American Identity

by Peter Saint-Andre

2025-09-17

Because today is Constitution Day, I figured it would appropriate to share a few reflections on what it is to be an American. Apparently that's a thing these days! But in fact it's been a thing since at least 1781, when J. Hector St. Jean de Crevecoeur published his essay What Is an American.

Coincidently, before learning that this is a hot topic, my recent reading had already included a book by John Kouwenhoven entitled The Beer Can by the Highway: Essays on What's American about America, first published in 1961. Kouwenhoven's work is mentioned with fair frequency by Albert Murray, whose own insights are quite relevant to the matter at hand.

The results of a recent YouGov poll indicate that people think the most important factors in considering whether someone is an American are obeying U.S. laws, supporting the U.S. Constitution, and believing in the principles of the Declaration of Independence. That's not a bad start because the Declaration and the Constitution are the intellectual heritage of all Americans, but it seems to me (and seemed to Kouwenhoven and Murray) that American identity goes deeper than that.

Murray held that "the basic elements of American behavior" are "improvisation, frontier experience, resilience"; it is this attitude of affirmation in the face of adversity that has brought about "the orchestration of a veritable jam session of dissonant colonial voices into a constitutional democracy" (isn't that a beautiful image?). Similarly, Kouwenhoven wrote that America is not a finished product but an ever-changing process of aliveness: a flexible way of handling experience rather than a fixed and immutable ideal (not even the ideal expressed in the Declaration, which you'll note is all about the pursuit of happiness rather than a particular outcome that applies to everyone). The music of America is, as Whitman put it in one of the central poems of Leaves of Grass, the song of the open road.

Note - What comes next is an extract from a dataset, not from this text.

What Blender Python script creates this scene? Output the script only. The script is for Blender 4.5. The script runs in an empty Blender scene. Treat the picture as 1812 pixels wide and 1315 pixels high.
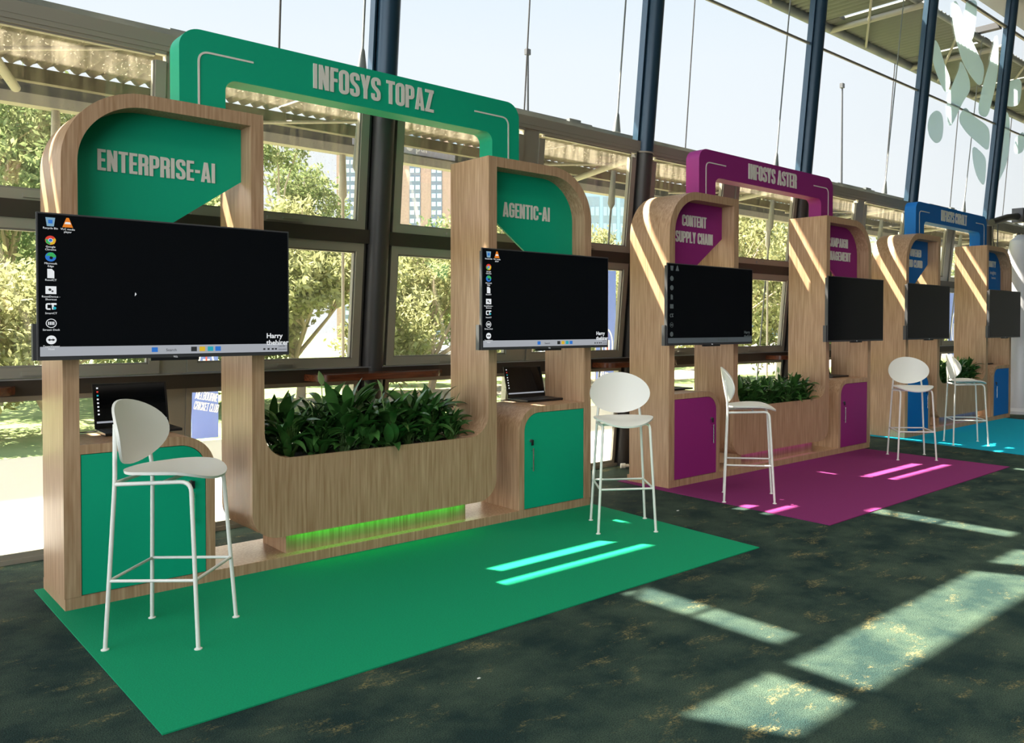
import bpy, bmesh, math, random
import numpy as np
from mathutils import Vector, Matrix
from mathutils.geometry import tessellate_polygon
random.seed(7)
scene = bpy.context.scene
C = scene.collection
PI = math.pi

# ------------------------------------------------------------------ camera
CAMX, CAMY, CAMZ = -0.9581, -4.929, 1.47
F_PX, CX, CY = 1475.25, 1081.07, 600.62
YAW, PITCH, ROLL = 0.7742, -0.0182, 0.0032
cy_, sy_ = math.cos(YAW), math.sin(YAW)
fw = Vector((sy_*math.cos(PITCH), cy_*math.cos(PITCH), math.sin(PITCH)))
rt = Vector((cy_, -sy_, 0)); up = rt.cross(fw)
rt2 = rt*math.cos(ROLL) + up*math.sin(ROLL); up2 = -rt*math.sin(ROLL) + up*math.cos(ROLL)
cam = bpy.data.cameras.new('camera'); cam_o = bpy.data.objects.new('camera', cam); C.objects.link(cam_o)
M = Matrix((rt2, up2, -fw)).transposed().to_4x4(); M.translation = Vector((CAMX, CAMY, CAMZ))
cam_o.matrix_world = M
cam.sensor_fit = 'HORIZONTAL'; cam.sensor_width = 36; cam.lens = F_PX/1812*36
cam.shift_x = -(CX-906)/1812; cam.shift_y = (CY-657.5)/1812
cam.clip_start = .05; cam.clip_end = 600
scene.camera = cam_o

# ------------------------------------------------------------------ view, world, sun, area lights
vs = scene.view_settings
vs.view_transform = 'Standard'; vs.look = 'None'; vs.gamma = 1; vs.use_curve_mapping = False
vs.exposure = 0.0
w = bpy.data.worlds.new('sky'); scene.world = w; w.use_nodes = True
nt = w.node_tree; nt.nodes.clear()
tc = nt.nodes.new('ShaderNodeTexCoord'); sep = nt.nodes.new('ShaderNodeSeparateXYZ')
rmp = nt.nodes.new('ShaderNodeValToRGB'); bg = nt.nodes.new('ShaderNodeBackground'); out = nt.nodes.new('ShaderNodeOutputWorld')
nt.links.new(tc.outputs['Generated'], sep.inputs[0]); nt.links.new(sep.outputs['Z'], rmp.inputs[0])
nt.links.new(rmp.outputs[0], bg.inputs[0]); nt.links.new(bg.outputs[0], out.inputs[0])
west = nt.nodes.new('ShaderNodeMapRange'); west.interpolation_type = 'SMOOTHSTEP'      # sky boost added on the left, out of view, to brighten left-facing sides
west.inputs['From Min'].default_value = .05; west.inputs['From Max'].default_value = -.75; west.inputs['To Min'].default_value = 1.13; west.inputs['To Max'].default_value = 4.3
nt.links.new(sep.outputs['X'], west.inputs[0]); nt.links.new(west.outputs[0], bg.inputs[1])
e = rmp.color_ramp.elements
e[0].position = 0.0; e[0].color = (.97, .98, .98, 1)
e[1].position = 0.9; e[1].color = (.40, .60, .90, 1)
m_ = rmp.color_ramp.elements.new(.30); m_.color = (.88, .94, 1.0, 1)
m_ = rmp.color_ramp.elements.new(.50); m_.color = (.68, .83, .96, 1)

sun = bpy.data.lights.new('sun', 'SUN'); sun.energy = 48.0; sun.color = (1, .90, .74); sun.angle = math.radians(.53)
sun_o = bpy.data.objects.new('sun', sun); C.objects.link(sun_o)
SX, SZ = .53, -1.65
sun_o.rotation_euler = Vector((SX, -1, SZ)).to_track_quat('-Z', 'Y').to_euler()
def area(loc, rot, sx, sy, power, col):
    l = bpy.data.lights.new('hall_lamp', 'AREA'); l.shape = 'RECTANGLE'; l.size = sx; l.size_y = sy; l.energy = power; l.color = col
    o = bpy.data.objects.new('hall_lamp', l); C.objects.link(o); o.location = loc; o.rotation_euler = rot; return o
for ax in (1.5, 8.0, 14.5):
    l_ = area((ax, -4.6, 6.7), (0, 0, 0), 5.5, 2.2, 120, (1, .93, .82)); l_.data.spread = math.radians(112)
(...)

Indeed, it strikes me that we Americans are not an ethnos - not a people in the sense that the Danes or Egyptians or Koreans or Ukrainians are a people. Aside from the long-suffering American Indians, no American's ancestors were here more than 400 years years ago; and most Americans' ancestors are a mongrel mix of folks from all over the planet. As Murray once put it, Americans are citizens of the world because the world came to America; or as Kouwenhoven once put it, Americans aren't rooted in one place or ethnicity but culturally are perpetually on the move down Walt Whitman's open road, or perhaps Mark Twain's ever-flowing Mississippi River.

Because old man river just keeps rolling along, immigrants the world over are forever welcome to put in and paddle downstream as they add their thoughts, commitments, art, music, foods, deeds, and lifeways to the great stream that is American culture and the American future.

Yes, America has great ideals and foundations, but it's our never-ending process of living up to those ideals and building atop those foundations that makes American identity so distinctive in world history. Or so it seems to me.